Warrior women out for revenge

Warrior women out for revenge

Female characters are not generally given much to do in war movies.

But not only do Eva Green (above) and Lena Headey get to pick up their swords in 300: Rise Of An Empire, their characters also make the key decisions as they lead the Greek and Persian armies in an epic clash.

At a press conference for the movie in Los Angeles, the actresses say they were thrilled to get the chance to play-fight, as did their male co-stars Callan Mulvey and Jack O'Connell.

Reprising her role in the 2006 film 300, in which she first played the Spartan queen Gorgo, Headey threw herself into the fighting on set.

"That's why I came back," says the 40-year-old Briton, who is best known for playing the scheming noblewoman Cersei on the television series Game Of Thrones.

The adrenaline buzz of filming the movie's many action scenes was addictive. "I loved it," says Green, the 33-year-old French actress who was Bond girl Vesper Lynd in 2006's Casino Royale.

Her character in this film, Artemisia, is a formidable warrior who expertly commands the Persian navy and goads her king into waging war on Greece. "It was so exciting to be able to fight with two swords and feel like a man, you know? It's quite cool and it's very empowering."

The regimen put together by the movie's lead trainer, Mark Twight, changed her attitude to physical fitness as well. "I'm very grateful - now I exercise every day, thanks to him."

The larger-than-life Artemisia was also a fun character to inhabit "because she's so big - and a tiny bit mad".

Green says: "It's so exciting to play such a physical character. She's kind of a samurai figure, fuelled by revenge.

"You have to embrace it fully because she's so irreverent and ruthless, she doesn't tolerate cowardice. I'm so far away from this character in real life, so it's fun in a weird way."

In the film, both women are presented as complex characters driven by vengeance - Gorgo by the death of her husband Leonidas, the Spartan king, and Artemisia by a childhood trauma that made her turn her back on her Greek heritage and fight for the Persians instead.

"These two women are coming from places of revenge but for different reasons - one is morally questionable and one is morally strong," says Headey. "So I think there's a difference in the way they fight."

Green says she needed to maintain an emotional distance from it all, as much as she enjoyed bringing the violent scenes and character to life, and hopes that viewers do too.

"It is pure entertainment.

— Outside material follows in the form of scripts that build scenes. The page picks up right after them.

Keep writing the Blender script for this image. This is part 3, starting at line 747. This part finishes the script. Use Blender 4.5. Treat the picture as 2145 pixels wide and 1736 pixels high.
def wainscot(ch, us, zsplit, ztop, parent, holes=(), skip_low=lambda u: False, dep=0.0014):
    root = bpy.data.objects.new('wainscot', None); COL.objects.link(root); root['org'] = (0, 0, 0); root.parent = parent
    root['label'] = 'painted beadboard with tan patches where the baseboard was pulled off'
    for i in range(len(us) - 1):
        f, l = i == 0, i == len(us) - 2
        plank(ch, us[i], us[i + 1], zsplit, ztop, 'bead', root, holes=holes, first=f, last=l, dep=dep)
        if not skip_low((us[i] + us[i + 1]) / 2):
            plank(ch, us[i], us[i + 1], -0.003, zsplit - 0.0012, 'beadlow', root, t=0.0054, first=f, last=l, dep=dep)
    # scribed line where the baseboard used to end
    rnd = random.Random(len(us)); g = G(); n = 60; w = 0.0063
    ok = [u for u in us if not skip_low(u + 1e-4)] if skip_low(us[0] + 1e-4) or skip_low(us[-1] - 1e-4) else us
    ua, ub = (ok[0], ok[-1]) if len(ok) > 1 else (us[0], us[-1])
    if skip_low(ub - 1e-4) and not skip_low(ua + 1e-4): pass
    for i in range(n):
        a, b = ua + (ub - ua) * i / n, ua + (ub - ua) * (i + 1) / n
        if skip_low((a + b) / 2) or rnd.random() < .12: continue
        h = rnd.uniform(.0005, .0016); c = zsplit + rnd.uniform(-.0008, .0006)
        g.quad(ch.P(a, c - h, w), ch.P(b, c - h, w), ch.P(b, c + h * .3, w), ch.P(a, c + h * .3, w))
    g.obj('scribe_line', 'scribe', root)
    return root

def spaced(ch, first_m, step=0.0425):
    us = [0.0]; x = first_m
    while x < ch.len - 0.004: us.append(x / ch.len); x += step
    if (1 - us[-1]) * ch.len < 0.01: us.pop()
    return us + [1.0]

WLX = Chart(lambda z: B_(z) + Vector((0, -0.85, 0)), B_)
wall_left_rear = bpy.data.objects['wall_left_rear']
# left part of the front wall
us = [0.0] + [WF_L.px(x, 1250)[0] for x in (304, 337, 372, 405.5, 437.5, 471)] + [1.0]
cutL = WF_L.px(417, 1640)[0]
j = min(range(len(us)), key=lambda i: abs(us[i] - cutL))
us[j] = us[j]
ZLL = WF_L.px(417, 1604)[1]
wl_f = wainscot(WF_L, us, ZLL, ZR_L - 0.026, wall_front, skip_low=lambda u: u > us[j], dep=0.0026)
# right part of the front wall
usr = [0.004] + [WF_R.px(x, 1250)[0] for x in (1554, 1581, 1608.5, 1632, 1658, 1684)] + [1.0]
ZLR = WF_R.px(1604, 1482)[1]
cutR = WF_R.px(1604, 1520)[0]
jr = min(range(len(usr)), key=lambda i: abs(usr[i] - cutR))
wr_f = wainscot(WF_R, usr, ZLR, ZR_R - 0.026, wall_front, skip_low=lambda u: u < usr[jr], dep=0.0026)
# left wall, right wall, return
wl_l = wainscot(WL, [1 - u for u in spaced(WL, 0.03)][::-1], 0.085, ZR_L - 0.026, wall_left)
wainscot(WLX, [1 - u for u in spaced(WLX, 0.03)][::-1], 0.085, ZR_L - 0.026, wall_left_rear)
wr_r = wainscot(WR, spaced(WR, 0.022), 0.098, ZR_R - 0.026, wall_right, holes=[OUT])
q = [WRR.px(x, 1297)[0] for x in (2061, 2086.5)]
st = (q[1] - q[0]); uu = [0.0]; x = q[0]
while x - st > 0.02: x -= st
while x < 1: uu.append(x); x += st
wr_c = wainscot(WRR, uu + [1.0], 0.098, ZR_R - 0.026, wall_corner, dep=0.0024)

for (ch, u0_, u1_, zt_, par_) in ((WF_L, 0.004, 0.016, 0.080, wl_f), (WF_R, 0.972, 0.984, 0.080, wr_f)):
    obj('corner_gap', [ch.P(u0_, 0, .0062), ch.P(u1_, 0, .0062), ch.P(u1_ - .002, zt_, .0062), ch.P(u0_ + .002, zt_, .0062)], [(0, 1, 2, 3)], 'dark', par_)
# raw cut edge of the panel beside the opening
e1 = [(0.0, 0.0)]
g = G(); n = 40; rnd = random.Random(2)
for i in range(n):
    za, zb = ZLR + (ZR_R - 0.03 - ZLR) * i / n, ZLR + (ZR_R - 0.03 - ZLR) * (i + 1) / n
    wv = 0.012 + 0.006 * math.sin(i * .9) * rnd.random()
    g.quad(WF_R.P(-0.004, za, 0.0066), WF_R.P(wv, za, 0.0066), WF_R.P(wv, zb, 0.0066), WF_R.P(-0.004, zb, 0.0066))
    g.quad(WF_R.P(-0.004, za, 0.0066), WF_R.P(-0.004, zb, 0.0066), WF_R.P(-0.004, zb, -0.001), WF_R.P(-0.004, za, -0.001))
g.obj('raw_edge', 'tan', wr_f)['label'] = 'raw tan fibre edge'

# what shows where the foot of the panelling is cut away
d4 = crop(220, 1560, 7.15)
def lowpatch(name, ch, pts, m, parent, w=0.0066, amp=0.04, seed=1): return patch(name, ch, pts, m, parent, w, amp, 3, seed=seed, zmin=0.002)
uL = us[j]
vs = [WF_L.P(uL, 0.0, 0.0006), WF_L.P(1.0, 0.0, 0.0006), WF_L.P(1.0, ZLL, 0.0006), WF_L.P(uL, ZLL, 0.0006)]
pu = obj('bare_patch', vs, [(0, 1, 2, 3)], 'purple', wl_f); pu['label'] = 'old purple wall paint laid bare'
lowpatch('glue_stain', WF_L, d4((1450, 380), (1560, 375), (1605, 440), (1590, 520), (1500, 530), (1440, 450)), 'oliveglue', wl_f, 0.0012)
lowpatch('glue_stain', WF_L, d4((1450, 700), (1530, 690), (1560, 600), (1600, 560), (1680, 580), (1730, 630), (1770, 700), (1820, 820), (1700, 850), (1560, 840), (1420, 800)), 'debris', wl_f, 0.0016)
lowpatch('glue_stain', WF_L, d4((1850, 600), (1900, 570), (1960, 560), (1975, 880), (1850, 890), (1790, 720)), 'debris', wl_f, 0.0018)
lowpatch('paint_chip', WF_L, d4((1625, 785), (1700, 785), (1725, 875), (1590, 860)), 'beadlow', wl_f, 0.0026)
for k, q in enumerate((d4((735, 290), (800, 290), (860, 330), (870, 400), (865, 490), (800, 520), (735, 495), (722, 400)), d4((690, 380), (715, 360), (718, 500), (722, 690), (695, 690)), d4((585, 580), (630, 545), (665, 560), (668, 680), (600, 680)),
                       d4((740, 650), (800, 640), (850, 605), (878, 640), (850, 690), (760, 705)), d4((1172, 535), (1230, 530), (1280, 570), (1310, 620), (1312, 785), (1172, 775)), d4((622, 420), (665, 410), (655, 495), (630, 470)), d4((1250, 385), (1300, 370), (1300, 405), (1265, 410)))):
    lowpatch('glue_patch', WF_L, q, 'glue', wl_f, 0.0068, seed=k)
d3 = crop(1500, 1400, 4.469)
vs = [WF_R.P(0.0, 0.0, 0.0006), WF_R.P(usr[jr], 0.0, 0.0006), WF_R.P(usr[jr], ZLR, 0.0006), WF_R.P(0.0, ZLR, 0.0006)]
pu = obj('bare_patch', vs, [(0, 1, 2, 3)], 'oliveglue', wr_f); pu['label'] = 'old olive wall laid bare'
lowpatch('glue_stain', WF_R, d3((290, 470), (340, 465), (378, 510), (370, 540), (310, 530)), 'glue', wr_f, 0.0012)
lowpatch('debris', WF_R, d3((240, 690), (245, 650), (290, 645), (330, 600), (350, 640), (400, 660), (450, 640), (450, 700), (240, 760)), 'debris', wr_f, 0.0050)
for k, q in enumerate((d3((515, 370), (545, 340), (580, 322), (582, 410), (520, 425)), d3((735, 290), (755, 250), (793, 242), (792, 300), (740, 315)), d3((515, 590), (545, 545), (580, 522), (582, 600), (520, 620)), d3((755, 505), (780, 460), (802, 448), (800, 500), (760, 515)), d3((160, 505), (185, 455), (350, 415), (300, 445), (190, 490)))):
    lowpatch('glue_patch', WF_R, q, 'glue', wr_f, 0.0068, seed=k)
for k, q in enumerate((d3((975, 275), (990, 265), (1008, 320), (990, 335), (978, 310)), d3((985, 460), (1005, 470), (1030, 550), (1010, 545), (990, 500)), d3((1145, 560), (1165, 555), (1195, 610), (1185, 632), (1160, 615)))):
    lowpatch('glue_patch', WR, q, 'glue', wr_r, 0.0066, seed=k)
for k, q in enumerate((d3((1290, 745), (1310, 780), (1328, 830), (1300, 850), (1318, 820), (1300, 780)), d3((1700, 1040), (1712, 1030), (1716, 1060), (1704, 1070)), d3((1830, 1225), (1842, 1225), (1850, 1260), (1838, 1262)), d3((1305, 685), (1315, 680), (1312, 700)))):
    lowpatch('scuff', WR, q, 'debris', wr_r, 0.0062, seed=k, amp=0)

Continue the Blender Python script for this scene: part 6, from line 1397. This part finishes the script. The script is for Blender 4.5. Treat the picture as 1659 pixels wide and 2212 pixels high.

We have to be careful because lots of teenagers are going to watch this. This is fiction, so I maintain lots of distance from it."

And she hopes her would-be suitors would maintain the same distance between real and reel.

Describing her character in the movie as "quite mad", she says in jest: "I hope I'll find a boyfriend after this."

Evidently, the actress, who once dated New Zealand actor Marton Csokas, did not find one on set, though she did initially enjoy working with the dozens of male actors, many of whom had buffed up to play scantily clad warriors.

"In the beginning you can't help but look, and then you get bored."

O'Connell laughs this off but admits he was concerned about looking good once he took his shirt off.

"I'd seen the original film and was looking forward to getting in shape. And I hopefully looked decent," says the 23-year-old Brit who plays Calisto, a Greek boy who longs to fight alongside his father Scyllias.

Mulvey, the 39-year-old Australian who played the latter, says he "absolutely loved learning how to do the fight sequences".

"There's a child in every man that wants to run around with swords and play-fight."

With all the swordplay, however, it was important that the film paused for some moments of tenderness between father and son.

"To be able to introduce a genuinely deep father- son dynamic is a total luxury," says O'Connell. "It's nice to be able to balance this with the physicality."